Weil der Allgemeine Teil des StGB grundsätzlich für alle strafbaren Handlungen des Besonderen Teiles und der strafrechtlichen Nebengesetze gilt (Art I Abs 1 StRAG), ist der Gesetzesbefehl des § 312 Abs 1 StPO dahin zu verstehen, dass dort, wo der Besondere Teil oder ein strafrechtliches Nebengesetz auf der subjektiven Tatseite keine vom Mindesterfordernis des § 5 Abs 1 zweiter Halbsatz (§ 7 Abs 1) StGB abweichenden Vorsatzformen oder allfällige zusätzliche Vorsatzerfordernisse (vgl dazu Leukauf/Steininger Komm3 § 7 RN 20 ff) verlangt, bedingter Vorsatz unterstellt wird, demnach in der Frage nach den gesetzlichen Merkmalen der strafbaren Handlung nicht ausdrücklich erwähnt zu werden braucht. Dies umso mehr angesichts der die Fragestellung ergänzenden Rechtsbelehrung, welche gemäß § 321 Abs 2 StPO gerade jene "gesetzlichen Merkmale" der strafbaren Handlung, die nach § 312 Abs 1 zweiter Satz StPO zur deutlichen Bezeichnung der Tat in die Frage aufzunehmen sind, "darzulegen", also zu erläutern hat, was hier geschehen ist.
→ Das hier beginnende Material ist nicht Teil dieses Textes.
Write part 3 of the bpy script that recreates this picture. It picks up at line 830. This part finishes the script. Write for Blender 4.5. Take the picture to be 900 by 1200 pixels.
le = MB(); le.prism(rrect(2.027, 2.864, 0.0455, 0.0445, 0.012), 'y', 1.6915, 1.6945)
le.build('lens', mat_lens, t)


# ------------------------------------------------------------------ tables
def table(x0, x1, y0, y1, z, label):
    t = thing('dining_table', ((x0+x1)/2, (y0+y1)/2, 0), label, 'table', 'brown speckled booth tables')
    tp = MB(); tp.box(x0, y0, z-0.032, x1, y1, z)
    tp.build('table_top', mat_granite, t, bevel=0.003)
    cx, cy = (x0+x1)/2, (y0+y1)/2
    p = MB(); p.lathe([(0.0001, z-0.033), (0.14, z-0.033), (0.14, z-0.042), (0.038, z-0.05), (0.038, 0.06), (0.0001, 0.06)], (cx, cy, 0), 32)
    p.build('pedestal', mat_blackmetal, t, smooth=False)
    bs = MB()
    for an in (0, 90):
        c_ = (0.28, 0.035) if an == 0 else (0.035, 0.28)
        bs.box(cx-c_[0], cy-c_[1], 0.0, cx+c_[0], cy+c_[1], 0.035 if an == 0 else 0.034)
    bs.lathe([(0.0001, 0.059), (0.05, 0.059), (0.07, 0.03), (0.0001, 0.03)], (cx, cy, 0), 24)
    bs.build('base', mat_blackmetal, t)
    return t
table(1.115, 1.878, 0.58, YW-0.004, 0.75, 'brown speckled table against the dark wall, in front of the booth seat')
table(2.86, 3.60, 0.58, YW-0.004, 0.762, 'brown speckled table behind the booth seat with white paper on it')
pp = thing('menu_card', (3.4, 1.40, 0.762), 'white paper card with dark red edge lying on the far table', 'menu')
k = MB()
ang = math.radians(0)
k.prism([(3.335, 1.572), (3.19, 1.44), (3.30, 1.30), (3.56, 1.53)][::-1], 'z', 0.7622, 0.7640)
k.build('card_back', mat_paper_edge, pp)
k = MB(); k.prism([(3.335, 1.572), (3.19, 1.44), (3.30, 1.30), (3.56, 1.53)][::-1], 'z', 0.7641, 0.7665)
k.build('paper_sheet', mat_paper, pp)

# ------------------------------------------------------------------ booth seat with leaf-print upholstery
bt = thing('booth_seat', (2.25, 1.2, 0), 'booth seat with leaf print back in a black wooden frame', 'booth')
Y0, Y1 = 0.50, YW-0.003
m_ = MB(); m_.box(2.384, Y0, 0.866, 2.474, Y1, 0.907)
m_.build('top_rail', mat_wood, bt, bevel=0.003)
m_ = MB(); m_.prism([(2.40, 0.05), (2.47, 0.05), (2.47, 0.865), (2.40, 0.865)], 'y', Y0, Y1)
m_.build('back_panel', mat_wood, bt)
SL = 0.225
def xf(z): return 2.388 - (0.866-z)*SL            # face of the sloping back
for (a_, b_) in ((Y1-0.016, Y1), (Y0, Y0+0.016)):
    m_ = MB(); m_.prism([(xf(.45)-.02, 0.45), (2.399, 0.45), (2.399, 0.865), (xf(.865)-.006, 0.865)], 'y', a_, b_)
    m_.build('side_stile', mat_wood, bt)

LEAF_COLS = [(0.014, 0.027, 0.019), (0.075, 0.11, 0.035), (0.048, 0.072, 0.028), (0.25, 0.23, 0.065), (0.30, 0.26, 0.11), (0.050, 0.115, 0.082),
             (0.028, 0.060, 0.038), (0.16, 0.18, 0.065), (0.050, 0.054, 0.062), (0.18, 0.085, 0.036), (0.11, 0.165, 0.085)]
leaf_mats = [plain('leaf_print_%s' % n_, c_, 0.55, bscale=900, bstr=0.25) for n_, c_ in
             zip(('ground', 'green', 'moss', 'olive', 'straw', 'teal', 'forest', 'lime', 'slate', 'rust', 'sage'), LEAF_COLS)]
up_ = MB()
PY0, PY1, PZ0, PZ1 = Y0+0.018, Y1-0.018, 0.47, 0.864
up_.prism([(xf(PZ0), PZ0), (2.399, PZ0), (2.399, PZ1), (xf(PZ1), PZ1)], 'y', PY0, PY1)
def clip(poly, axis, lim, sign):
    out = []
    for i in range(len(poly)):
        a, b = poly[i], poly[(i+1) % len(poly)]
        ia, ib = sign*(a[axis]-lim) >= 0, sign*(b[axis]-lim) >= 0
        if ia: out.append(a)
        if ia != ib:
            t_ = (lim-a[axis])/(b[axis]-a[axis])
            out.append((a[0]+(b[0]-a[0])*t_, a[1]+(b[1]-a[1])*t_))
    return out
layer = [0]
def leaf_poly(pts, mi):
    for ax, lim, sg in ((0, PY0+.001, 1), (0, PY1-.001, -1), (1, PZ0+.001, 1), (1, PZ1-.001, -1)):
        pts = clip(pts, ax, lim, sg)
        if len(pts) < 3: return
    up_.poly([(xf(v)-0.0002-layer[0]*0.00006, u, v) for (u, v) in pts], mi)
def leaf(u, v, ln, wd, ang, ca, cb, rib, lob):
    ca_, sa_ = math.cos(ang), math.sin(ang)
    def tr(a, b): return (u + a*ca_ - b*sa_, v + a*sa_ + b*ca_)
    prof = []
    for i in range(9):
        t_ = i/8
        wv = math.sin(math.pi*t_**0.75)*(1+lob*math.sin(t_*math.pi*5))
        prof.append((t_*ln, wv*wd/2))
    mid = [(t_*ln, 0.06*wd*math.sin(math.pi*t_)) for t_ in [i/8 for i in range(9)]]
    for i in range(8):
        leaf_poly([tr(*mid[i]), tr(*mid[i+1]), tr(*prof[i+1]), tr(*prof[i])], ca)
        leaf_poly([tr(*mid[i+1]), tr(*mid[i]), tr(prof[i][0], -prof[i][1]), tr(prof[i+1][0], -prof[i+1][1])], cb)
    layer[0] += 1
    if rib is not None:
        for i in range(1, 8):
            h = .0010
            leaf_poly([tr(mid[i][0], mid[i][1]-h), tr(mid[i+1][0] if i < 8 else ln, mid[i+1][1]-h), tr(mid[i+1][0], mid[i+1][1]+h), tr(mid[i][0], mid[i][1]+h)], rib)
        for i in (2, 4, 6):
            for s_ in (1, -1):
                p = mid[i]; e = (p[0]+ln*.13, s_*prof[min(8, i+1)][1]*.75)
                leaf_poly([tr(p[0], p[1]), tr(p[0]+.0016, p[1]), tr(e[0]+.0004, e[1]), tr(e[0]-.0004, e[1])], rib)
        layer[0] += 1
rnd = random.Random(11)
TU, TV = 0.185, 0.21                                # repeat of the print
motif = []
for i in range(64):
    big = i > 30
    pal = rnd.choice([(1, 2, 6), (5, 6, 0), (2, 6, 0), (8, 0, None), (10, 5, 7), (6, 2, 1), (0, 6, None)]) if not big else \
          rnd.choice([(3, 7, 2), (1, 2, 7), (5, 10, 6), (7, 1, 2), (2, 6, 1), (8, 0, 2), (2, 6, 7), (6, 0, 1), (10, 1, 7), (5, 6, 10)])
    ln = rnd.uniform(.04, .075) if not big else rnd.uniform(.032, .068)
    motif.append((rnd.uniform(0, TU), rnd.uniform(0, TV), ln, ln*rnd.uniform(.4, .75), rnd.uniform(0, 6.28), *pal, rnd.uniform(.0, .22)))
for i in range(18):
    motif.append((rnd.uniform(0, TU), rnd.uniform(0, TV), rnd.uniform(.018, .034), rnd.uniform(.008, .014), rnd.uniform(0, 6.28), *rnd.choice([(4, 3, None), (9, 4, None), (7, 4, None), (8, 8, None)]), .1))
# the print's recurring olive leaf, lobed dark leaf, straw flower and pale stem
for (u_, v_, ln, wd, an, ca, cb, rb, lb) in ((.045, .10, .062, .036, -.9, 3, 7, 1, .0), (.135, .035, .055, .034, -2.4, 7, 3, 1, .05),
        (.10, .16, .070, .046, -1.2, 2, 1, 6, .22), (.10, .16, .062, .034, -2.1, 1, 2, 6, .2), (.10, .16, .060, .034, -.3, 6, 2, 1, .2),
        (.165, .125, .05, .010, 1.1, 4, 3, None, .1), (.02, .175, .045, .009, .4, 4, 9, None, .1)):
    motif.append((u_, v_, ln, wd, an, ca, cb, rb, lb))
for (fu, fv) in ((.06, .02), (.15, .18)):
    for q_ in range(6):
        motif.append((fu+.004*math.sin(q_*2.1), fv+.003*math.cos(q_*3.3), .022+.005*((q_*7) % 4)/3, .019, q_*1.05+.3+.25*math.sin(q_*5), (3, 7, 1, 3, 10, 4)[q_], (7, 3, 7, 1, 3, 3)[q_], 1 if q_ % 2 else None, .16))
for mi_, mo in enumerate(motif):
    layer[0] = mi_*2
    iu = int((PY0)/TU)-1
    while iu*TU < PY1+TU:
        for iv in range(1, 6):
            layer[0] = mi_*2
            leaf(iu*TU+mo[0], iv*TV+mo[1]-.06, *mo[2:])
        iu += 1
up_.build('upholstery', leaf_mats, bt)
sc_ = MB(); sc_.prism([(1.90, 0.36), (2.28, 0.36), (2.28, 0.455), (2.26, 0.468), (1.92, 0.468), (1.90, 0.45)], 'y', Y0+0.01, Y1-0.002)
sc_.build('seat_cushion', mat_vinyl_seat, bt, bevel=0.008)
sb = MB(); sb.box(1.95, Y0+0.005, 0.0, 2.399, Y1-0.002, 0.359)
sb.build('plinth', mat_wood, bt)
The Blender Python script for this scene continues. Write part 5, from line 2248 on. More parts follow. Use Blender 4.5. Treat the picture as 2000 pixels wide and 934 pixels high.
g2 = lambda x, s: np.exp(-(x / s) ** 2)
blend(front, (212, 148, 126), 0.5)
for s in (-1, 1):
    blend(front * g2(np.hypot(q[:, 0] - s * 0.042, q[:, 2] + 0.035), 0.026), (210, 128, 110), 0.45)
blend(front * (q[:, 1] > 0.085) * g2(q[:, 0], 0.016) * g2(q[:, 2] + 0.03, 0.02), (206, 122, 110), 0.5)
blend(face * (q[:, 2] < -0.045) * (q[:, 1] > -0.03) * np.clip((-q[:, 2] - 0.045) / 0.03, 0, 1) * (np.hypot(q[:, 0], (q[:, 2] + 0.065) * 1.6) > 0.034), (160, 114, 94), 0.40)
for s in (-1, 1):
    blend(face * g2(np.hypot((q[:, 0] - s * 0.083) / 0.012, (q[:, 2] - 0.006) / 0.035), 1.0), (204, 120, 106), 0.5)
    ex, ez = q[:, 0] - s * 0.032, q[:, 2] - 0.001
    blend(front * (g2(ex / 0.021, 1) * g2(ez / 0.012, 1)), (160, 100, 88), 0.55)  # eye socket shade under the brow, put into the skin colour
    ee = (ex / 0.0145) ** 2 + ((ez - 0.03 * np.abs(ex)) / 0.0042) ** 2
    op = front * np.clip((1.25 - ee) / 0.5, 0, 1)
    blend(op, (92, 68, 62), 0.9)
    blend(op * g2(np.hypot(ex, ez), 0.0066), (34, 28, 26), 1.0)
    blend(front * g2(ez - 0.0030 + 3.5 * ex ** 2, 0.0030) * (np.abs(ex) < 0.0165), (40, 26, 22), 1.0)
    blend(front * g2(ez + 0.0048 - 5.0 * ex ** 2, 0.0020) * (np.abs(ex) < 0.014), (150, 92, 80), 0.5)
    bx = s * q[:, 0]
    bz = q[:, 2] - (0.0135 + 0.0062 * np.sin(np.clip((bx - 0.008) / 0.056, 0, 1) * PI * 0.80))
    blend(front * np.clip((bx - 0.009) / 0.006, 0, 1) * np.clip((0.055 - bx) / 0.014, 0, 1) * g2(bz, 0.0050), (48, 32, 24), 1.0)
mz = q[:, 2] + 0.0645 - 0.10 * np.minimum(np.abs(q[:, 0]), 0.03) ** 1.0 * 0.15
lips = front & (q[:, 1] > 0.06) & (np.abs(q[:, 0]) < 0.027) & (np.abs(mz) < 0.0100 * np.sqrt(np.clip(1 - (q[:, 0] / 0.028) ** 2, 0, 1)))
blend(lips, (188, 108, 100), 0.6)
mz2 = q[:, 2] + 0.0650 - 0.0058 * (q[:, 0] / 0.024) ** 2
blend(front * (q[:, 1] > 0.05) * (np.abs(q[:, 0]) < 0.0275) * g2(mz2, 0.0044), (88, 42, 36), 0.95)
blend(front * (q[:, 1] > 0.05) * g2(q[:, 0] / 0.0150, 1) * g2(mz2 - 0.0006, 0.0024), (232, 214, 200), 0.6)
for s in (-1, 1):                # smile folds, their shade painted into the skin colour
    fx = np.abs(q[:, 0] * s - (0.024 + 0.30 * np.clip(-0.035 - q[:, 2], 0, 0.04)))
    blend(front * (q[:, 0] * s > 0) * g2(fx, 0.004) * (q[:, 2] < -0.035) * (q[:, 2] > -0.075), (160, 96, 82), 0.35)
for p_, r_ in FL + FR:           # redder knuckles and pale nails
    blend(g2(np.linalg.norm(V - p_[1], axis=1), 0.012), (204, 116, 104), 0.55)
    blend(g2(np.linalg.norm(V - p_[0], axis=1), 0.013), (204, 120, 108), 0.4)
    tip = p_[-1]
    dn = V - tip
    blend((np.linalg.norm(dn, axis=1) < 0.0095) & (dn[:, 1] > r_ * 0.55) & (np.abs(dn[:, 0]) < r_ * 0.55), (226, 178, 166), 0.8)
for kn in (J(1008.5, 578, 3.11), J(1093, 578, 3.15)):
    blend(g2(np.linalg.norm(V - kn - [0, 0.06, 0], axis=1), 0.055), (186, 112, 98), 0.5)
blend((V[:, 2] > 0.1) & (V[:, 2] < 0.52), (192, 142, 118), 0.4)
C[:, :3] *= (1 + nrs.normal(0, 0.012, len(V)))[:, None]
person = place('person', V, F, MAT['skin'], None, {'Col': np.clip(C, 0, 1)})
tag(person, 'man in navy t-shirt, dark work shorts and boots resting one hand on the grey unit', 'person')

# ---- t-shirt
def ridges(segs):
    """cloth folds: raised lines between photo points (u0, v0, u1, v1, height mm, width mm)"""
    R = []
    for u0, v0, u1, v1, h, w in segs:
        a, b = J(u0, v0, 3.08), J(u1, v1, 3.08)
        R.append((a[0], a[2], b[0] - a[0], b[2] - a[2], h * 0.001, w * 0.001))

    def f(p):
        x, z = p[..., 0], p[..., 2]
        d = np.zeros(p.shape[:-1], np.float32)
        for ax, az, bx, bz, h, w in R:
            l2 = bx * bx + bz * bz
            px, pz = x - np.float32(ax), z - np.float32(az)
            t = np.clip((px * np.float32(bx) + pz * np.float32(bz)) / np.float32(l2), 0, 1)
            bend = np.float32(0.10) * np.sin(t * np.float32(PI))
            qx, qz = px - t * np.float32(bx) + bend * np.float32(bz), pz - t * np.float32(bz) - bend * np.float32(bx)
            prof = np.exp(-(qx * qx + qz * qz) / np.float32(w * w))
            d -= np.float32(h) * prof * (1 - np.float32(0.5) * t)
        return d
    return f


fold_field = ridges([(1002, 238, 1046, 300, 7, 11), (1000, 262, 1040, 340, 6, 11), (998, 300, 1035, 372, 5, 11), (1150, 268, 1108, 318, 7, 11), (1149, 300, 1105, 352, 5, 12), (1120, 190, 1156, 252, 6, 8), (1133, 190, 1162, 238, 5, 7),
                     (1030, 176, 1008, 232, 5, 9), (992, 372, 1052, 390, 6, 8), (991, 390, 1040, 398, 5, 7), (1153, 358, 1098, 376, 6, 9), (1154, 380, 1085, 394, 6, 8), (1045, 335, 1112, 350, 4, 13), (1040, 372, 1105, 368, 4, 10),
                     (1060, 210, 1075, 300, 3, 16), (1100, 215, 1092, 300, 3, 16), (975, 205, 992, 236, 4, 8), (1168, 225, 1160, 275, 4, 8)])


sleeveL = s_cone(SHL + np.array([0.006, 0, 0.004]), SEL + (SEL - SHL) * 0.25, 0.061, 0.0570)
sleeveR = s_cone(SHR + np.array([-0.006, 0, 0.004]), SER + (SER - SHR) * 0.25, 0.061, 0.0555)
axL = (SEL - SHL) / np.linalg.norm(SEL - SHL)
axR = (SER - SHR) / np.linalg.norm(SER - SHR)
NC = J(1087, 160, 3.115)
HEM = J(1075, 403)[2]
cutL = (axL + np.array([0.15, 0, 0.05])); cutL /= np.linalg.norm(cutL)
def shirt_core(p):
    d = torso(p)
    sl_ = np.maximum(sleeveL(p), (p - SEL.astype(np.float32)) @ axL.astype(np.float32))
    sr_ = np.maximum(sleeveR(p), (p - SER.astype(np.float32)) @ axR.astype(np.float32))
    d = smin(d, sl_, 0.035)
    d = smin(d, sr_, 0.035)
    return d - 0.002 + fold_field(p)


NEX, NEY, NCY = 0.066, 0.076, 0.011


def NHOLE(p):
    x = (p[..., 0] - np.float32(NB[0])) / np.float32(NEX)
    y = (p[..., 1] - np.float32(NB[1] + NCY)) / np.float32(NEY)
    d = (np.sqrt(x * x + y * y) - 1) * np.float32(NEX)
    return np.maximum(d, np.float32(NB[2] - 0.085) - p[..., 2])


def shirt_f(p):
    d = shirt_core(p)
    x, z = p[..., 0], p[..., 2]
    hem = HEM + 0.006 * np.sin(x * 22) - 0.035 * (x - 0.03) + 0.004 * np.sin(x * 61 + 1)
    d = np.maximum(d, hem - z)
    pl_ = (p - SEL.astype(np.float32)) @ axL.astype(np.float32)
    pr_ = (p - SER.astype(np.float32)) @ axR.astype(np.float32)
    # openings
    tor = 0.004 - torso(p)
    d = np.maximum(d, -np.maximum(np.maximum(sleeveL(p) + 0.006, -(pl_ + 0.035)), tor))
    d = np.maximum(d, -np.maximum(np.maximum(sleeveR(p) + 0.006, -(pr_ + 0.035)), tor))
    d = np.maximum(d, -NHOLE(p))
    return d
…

So gesehen musste in den Hauptfragen nach Mordversuch das - gleichwohl gesetzliche - (Tatbestands-)Merkmal des Vorsatzes (§ 5 Abs 1 StGB) nicht angeführt werden (vgl Mayerhofer StPO4 E 21 ff zu § 312).

Der unbegründeten Nichtigkeitsbeschwerde war sohin ein Erfolg zu versagen.

Das Geschworenengericht verurteilte Nermin S***** nach § 75 StGB zu 12 Jahren Freiheitsstrafe und wies sie gemäß § 21 Abs 2 StGB in eine Anstalt für geistig abnorme Rechtsbrecher ein.

Bei der Strafbemessung wertete es die einschlägigen Vorstrafen, die Begehung der Taten während einer Strafhaft sowie das Zusammentreffen von strafbaren Handlungen gleicher und verschiedener Art als erschwerend; mildernd berücksichtigte es hingegen ein teilweises Geständnis, den geminderten Intellekt und den Umstand, dass es je beim Versuch geblieben ist.

Der auf Herabsetzung der Freiheitsstrafe gerichteten Berufung der Angeklagten kommt Berechtigung zu.

Die vom Erstgericht als erschwerend gewertete Delinquenz in der Strafzeit wird durch die psychische Belastung während des Strafvollzuges aufgewogen. Hingegen kommt die intellektuelle Unterbegabung der Angeklagten einem Schuldausschließungsgrund nahe (§ 34 Abs 1 Z 11 StGB). Dieser gewichtige zusätzliche Milderungsgrund und die Tatsache, dass Nermin S***** erst durch einen gravierenden Fehler eines Gendarmeriebeamten die Verfügungsgewalt über die Faustfeuerwaffe erlangte, gebietet die - wegen der zugleich verfügten Einweisung in eine Anstalt für geistig abnorme Rechtsbrecher nach § 21 Abs 2 StGB auch der momentanen Gefährlichkeit gerecht werdende - Herabsetzung der Freiheitsstrafe auf das im Spruch ersichtliche, unter der gesetzlichen Mindeststrafe (§ 41 Abs 1 Z 1 StGB) liegende Ausmaß.

Die Kostenentscheidung ist in § 390a StPO begründet.